Navego por los periódicos y veo una imagen de George W. Bush echando la lágrima. Busco el cuerpo de la noticia. Llora en el homenaje a un soldado que murió en Irak y cuya familia recibe ahora la Medalla de Honor, por haberse tirado sobre una granada para evitar la muerte de otros compañeros. Que me perdonen, pero morir para que otros vivan no me parece un acto de valentía, sino de estupidez. Pero el soldado merece el homenaje, sin duda. Miro la foto de Bush con la humedad empapándole las mejillas y trato de creerme que son lágrimas. Si no lo dijeran en el titular y en el texto no pensaría en llantos: creería que había una gotera en el techo y que al presidente le habían caído unas gotas de agua de lluvia o de cañería rota en los pómulos.
No me creo las lágrimas de Bush. Son lágrimas de cocodrilo. Lágrimas artificiales, de mentira, impostadas, puro teatro. Seguramente será un consejo de sus asesores: “Nos va mal en Irak, señor presidente, peor que nunca. Eche unas lágrimas en el acto, que parezca que usted es el que más sufre”. Pero su llanto no vale nada. No compensa a nadie. Es moneda falsa. Un hombre capaz de ordenar tantos bombardeos no puede estremecerse, no puede conmoverse, no puede albergar un corazón. Cada vez que veo a Bush, además, me río aunque no tenga gracia. Me río porque siempre recuerdo los montajes de sonido que le hacían en la sección de “Versión Original” de la Noche Hache: Bush salía hablando, dando una rueda de prensa, y le ponían subtítulos en los que contaba chistes o conversaba con taxistas. Los asesores saben que las lágrimas vienen bien, y engañan a los ingenuos, a las señoras que verán en sus televisores a un presidente llorando, y que pensarán: “Pobrecito, él también sufre. América es grande”. Me recuerda a una película hoy casi olvidada pero que, en su momento, fue muy célebre y ganó algunos premios: “Al filo de la noticia”. En ese largometraje hay un locutor de televisión al que interpreta William Hurt y al que vemos llorando durante una entrevista, estremecido por un testimonio ajeno. El personaje de Holly Hunter también se emociona viéndole a él emocionarse. Pero luego descubre que es un montaje. Que, entre dos tomas, el locutor forzó las lágrimas para ganar audiencia porque el llanto queda bien en pantalla y mueve a todo el mundo a picar el anzuelo.

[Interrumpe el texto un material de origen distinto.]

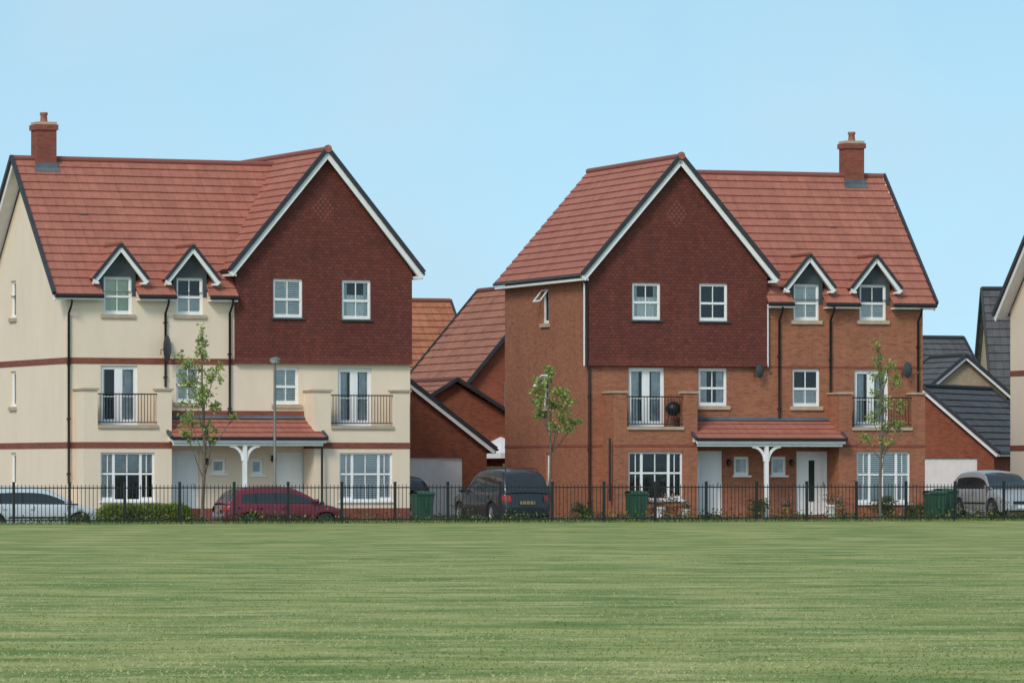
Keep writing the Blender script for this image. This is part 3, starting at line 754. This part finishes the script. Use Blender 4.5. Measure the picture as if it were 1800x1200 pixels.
def car(label,loc,rot,col,L,W,H,belt,wr,prof,sil,glz,plate_r='plate_y',rails=False,name='parked_car',met=.3,wb=.31):
    pk='paint_%d'%len(M); M[pk]=paint('car_paint',col,met)
    R=root(name,label,'car',loc,rot,'cars parked near the houses')
    hwd=W/2; xf=L*wb; xr=-L*(wb-.01)
    widths=[(-.5,.74),(-.49,.85),(-.47,.93),(-.42,.98),(-.3,1),(.25,1),(.38,.965),(.44,.90),(.475,.80),(.49,.70),(.5,.56)]
    n=90; rows=[]
    for i in range(n+1):
        t=-.5+i/n; x=t*L; zt=lerp(t,prof); w=hwd*lerp(t,widths)
        zb=.19 if abs(t)<.47 else .26
        for xc in (xf,xr):
            d=abs(x-xc); ra=wr+.065
            if d<ra: zb=max(zb,wr+math.sqrt(ra*ra-d*d)-.02)
        zb=min(zb,zt-.12)
        lv=[(.95,.19),(.985,.36),(1.0,.52),(1.0,.66),(.98,.80)]
        half=[(w*k,max(zb,min(z*belt/.92,zt-.07+.006*j))) for j,(k,z) in enumerate(lv)]
        half+=[(w*.955,zt-.025),(w*.90,zt-.004),(w*.5,zt+.018),(0,zt+.025)]
        rows.append([(x,-a,b_) for a,b_ in half]+[(x,a,b_) for a,b_ in reversed(half[:-1])])
    b=MB(); b.grid(rows,pk); b.face(rows[0],pk); b.face(rows[-1],pk)
    b.box(-L*.44,L*.44,-hwd*.82,hwd*.82,.2,.5,'black')
    for s in (-1,1): b.box(-L*.30,L*.30,s*hwd*.915-.012,s*hwd*.915+.012,belt-.03,belt+.008,'black')
    b.obj('body',R)
    b0,b1,bs,as_,a1,a0=glz
    NT=64; base=belt-.03; rows=[]; xs=[]
    for i in range(NT+1):
        t=b0+(a0-b0)*i/NT; xs.append(t); zr=max(base+.012,slerp_(t,sil)-.02); 
        f=lambda z:(z-belt)/(H-belt)
        e=min(1,(t-b0)/.05,(a0-t)/.10); pw=.93+.07*math.sin(max(0,e)*math.pi/2)
        W_=lambda z:hwd*(.905-.22*max(0,f(z))**1.25)*pw
        zs=[base+(zr-.055-base)*k/4 for k in range(5)] if zr-.055>base else [base+.0005*k for k in range(5)]
        half=[(W_(z),z) for z in zs]
        wz=W_(max(base,zr-.03)); half+=[(wz*.955,max(zr-.020,base+.003)),(wz*.86,zr),(wz*.45,zr+.025),(0,zr+.033)]
        rows.append([(t*L,-a,z) for a,z in half]+[(t*L,a,z) for a,z in reversed(half[:-1])])
    m=len(rows[0])-1
    pillars=[(bs+as_)/2-.01]+([(bs+as_)/2-.17] if as_-bs>.42 else [])
    def kind(i,j):
        t=(xs[i]+xs[i+1])/2; zr=slerp_(t,sil)
        jj=min(j,m-1-j)
        if jj<=2:
            if bs<t<as_ and zr-belt>.15:
                if any(abs(t-p)<.010 for p in pillars): return 'pillar'
                return 'sideL' if j<8 else 'sideR'
            return 'paint'
        if jj==3 or jj==4: return 'paint'
        if t>a1 and t<a0-.004: return 'screen'
        if t<b1 and zr>belt+.10: return 'rear'
        return 'paint'
    g=MB(); g.grid(rows,pk,sel=lambda i,j:kind(i,j)=='paint'); g.grid(rows,'black',sel=lambda i,j:kind(i,j)=='pillar'); g.obj('roof',R)
    for kk,nm in (('screen','windscreen'),('rear','rear_window'),('sideL','side_window'),('sideR','side_window')):
        g=MB(); g.grid(rows,'carglass',sel=lambda i,j,kk=kk:kind(i,j)==kk)
        if g.f: g.obj(nm,R)
    for s in (-1,1):
        for x in (.22*L,-.015*L,-.24*L):
            g=MB(); g.beam((x,s*(hwd*1.002),.30),(x,s*(hwd*.985),belt-.06),.012,.008,'black'); g.obj('door_seam',R)
        g=MB(); g.box(xr+.45,xf-.45,s*hwd*1.003-.012,s*hwd*1.003+.012,.47,.52,'black'); g.obj('door_trim',R)
        for x in (-.0*L-.12,-.22*L): 
            g=MB(); g.box(x-.09,x+.03,s*hwd-.025,s*hwd+.02,belt-.16,belt-.13,pk); g.obj('door_handle',R)
        g=MB(); x=a0*L-.25; rq=[]
        for k,(dx,r_) in enumerate([(-.07,.02),(-.05,.055),(.0,.07),(.05,.055),(.08,.02)]): rq.append([(x+dx,s*(hwd+.05)+r_*math.cos(q)*1.3,belt+.07+r_*math.sin(q)) for q in [k2*math.pi/4 for k2 in range(8)]])
        g.grid(rq,pk,True,True); g.box(x-.02,x+.02,min(s*hwd*.88,s*hwd+s*.05),max(s*hwd*.88,s*hwd+s*.05),belt+.03,belt+.06,'black'); g.obj('wing_mirror',R)
        g=MB(); rq=[]
        for t in (.43,.445,.465,.48,.49):
            w=hwd*lerp(t,widths)+.006; z=lerp(t,prof)-.04; rq.append([(t*L+.006,s*w*.985,z-.13),(t*L+.008,s*w*.995,z-.07),(t*L+.006,s*w*.965,z)])
        rq.append([(.493*L+.012,s*hwd*.42,lerp(.493,prof)-.15),(.493*L+.012,s*hwd*.42,lerp(.493,prof)-.1),(.493*L+.004,s*hwd*.42,lerp(.493,prof)-.05)])
        g.grid(rq,'headlight'); g.obj('headlight',R)
        g=MB(); zt1=belt-.02; tl=.34 if not rails else .42
        rq=[]
        for t in (-.46,-.475,-.487): w=hwd*lerp(t,widths)+.008; rq.append([(t*L-.004,s*w*.985,zt1-tl*.7),(t*L-.004,s*w,zt1-tl*.4),(t*L-.002,s*w*.965,zt1-.06)])
        rq.append([(-.5*L-.012,s*hwd*.64,zt1-tl*.7),(-.5*L-.012,s*hwd*.64,zt1-tl*.4),(-.493*L-.012,s*hwd*.64,zt1-.08)])
        g.grid(rq,'taillight'); g.obj('tail_light',R)
    g=MB(); g.box(-.5*L-.03,-.5*L-.004,-.26,.26,.62,.73,plate_r); g.obj('number_plate',R)
    g=MB(); g.box(.5*L-.01,.5*L+.02,-.26,.26,.32,.43,'plate_w'); g.obj('number_plate',R)
    g=MB(); g.box(.5*L-.04,.5*L+.008,-.4,.4,.46,.56,'black'); g.obj('grille',R)
    g=MB(); g.box(-.5*L-.02,-.5*L+.06,-hwd*.70,hwd*.70,.30,.50,'black' if rails else pk); g.obj('bumper',R)
    if rails:
        for s in (-1,1):
            yy=s*hwd*.62; zt_=H-.03
            g=MB(); g.tube([(-.40*L,yy,zt_-.03),(-.37*L,yy,zt_+.05),(.02*L,yy,zt_+.06),(.06*L,yy,zt_)],.02,'black',6); g.obj('roof_rail',R)
    for x in (xf,xr):
        for s in (-1,1):
            we=bpy.data.objects.new('wheel',None); COL.objects.link(we); we.parent=R; we.location=(x,s*(hwd-.11),wr)
            g=MB(); rq=[]
            for yy,r_ in ((-.1,wr*.62),(-.1,wr*.93),(-.07,wr),(.07,wr),(.1,wr*.93),(.1,wr*.62)): rq.append([(r_*math.cos(q),yy,r_*math.sin(q)) for q in [k*math.pi/14 for k in range(28)]])
            g.grid(rq,'tyre',True,True); g.obj('tyre',we)
            g=MB(); y=s*.075
            rq=[[(r_*math.cos(q),y+yy*s,r_*math.sin(q)) for q in [k*math.pi/12 for k in range(24)]] for r_,yy in ((wr*.64,.015),(wr*.56,.0),(wr*.56,-.05))]
            g.grid(rq,'rim',True,True); g.face([(wr*.57*math.cos(k*math.pi/12),y-.05*s,wr*.57*math.sin(k*math.pi/12)) for k in range(24)],'black')
            for k in range(5):
                q=k*2*math.pi/5; g.beam((0,y,0),(wr*.6*math.cos(q),y,wr*.6*math.sin(q)),.05,.03,'rim',up=(0,1,0))
            g.tube([(0,y-.03*s,0),(0,y+.015*s,0)],.05,'rim',10); g.obj('rim',we)
    return R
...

Leo algunas noticias más al respecto y me cuentan que Bush, el presidente, en enero de este mismo año estuvo visitando un museo en memoria de las víctimas del Holocausto, y que también allí derramó algunas lágrimas. Las lágrimas siempre venden, lo mismo da que las eche un presidente que una maruja desconsolada en un programa de entresijos rosas y sensacionalistas. Alguien dijo de esa visita de Bush al museo: “En dos ocasiones vi lágrimas en sus ojos”. Es probable que incluso hayan tenido que explicarle qué pasó en Auschwitz antes de entrar al museo. Sólo así se explica que él preguntara por qué su país no bombardeó los campos de concentración de aquel terrible lugar. “Debimos haberlo bombardeado”, añade el presidente. Este hombre lo resuelve todo a cañonazos y por eso, entre otras muchas razones, no nos creemos su llanto de plástico. Bush es el hombre que talaría los bosques para evitar que se incendiaran. Bush es el tío que hubiera arrasado Auschwitz, tirando tantas bombas que no hubiese quedado ni un superviviente judío para contarlo. Sólo él puede tener esa idea: bombardear los campos de concentración para que los nazis no masacren a los judíos, pero cargándose así a todos, a nazis, a judíos, a los doctores e incluso al apuntador.